Supply and Value Chains Research and Development 2017-02-24T11:13:35+00:00

Social Economic Supply and Value Chains

Research and surveying for GISIT maps, databases, etc., in order to better analyze local and regional industries supply chains to highlight social economic flows, trends, and constraints at various nodes along the industry or cross industry maps to highlight the micro and macro economic environments for strategic busi­ness planning, development, investment, and policy recommendations.

Mutli-Industry Social Economic Supply and Value Chains Experience

I first became aware of the importance of the interlinkages that exist between multiple industries while living in Alaska – the evidence that the industries must co-exist for sustainability was evident everywhere. Alaska is no stranger to successes and failures of cross industry effects i.e. mining, tourism, fishing, wildlife, public and private sector development, etc. When taking into consideration the aforementioned with other supply and value chain nodes along the mapping works you can determine how both internal and external influences effect that and other parallel and overlapping industries (example: mining and tourism – both require nature’s assets, transportation, fuel and oil, food and drink, accommodations, etc., if both done responsibly then there is less impact on nature, environment and human beings – as we know the opposite hold true too). I take both a macro and micro approach to research, mapping and crunching data – but beyond this, I prefer employing ethnology, environmental perspectives, culture, history, etc., into my overall analysis as we are all human beings and animals that have behaviors beyond standard surveying questions; economic data crunching is easy, its the non-tangible social data, the “Open End Questions”, that provide the data linkages or situational analysis or “human factor” towards analyzing the data content via conditional lens: behavioral, environmental, social sciences, etc.

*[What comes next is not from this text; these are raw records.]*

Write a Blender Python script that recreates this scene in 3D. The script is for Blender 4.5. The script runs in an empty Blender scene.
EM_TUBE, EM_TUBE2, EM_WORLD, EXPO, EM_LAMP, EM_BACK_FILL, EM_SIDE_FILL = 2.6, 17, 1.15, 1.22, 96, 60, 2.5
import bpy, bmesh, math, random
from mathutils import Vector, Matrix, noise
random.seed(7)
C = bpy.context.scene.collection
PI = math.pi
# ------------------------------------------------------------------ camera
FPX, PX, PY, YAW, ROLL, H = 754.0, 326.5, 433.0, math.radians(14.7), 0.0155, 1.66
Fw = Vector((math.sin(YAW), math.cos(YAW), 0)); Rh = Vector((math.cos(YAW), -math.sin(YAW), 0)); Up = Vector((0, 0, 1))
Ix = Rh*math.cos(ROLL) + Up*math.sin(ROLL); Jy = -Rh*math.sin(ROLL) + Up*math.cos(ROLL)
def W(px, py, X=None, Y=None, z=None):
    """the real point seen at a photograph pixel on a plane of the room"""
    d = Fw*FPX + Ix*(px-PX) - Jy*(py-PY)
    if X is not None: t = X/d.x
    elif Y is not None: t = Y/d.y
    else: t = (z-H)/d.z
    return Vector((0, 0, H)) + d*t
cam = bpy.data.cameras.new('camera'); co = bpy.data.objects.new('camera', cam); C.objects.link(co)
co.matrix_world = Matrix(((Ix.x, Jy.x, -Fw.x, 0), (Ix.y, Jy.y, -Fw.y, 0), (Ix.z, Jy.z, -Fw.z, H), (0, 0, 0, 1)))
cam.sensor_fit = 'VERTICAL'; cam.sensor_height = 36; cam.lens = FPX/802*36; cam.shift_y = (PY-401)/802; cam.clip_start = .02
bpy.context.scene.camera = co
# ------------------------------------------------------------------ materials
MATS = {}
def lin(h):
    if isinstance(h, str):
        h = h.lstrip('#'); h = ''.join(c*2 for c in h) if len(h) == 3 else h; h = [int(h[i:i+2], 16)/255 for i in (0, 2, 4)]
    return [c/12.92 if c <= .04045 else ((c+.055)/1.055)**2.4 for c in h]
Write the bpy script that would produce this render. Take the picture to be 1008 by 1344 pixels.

When working with human beings, especially those in rural areas, their lives are already complicated enough as it is and often do not have the time nor real interest to give a college student or bean-counter their fullest attention for hours for a long and intensive survey. Such situations could have negative influences on the overall outcome of the research works which in-turns influences policies, hence, I prefer to take a rather different approach which minimizes such influences while maintaining the “core” content which provides realistic data analysis on various nodes of interests along social economic supply and value chains. So well practiced that this approach has become, today, I can virtually walk through a community and do random spot checks and begin to understand the basics of a given communities social economic supply and value chain situation prior to any given intensive survey, research, mapping and analysis works.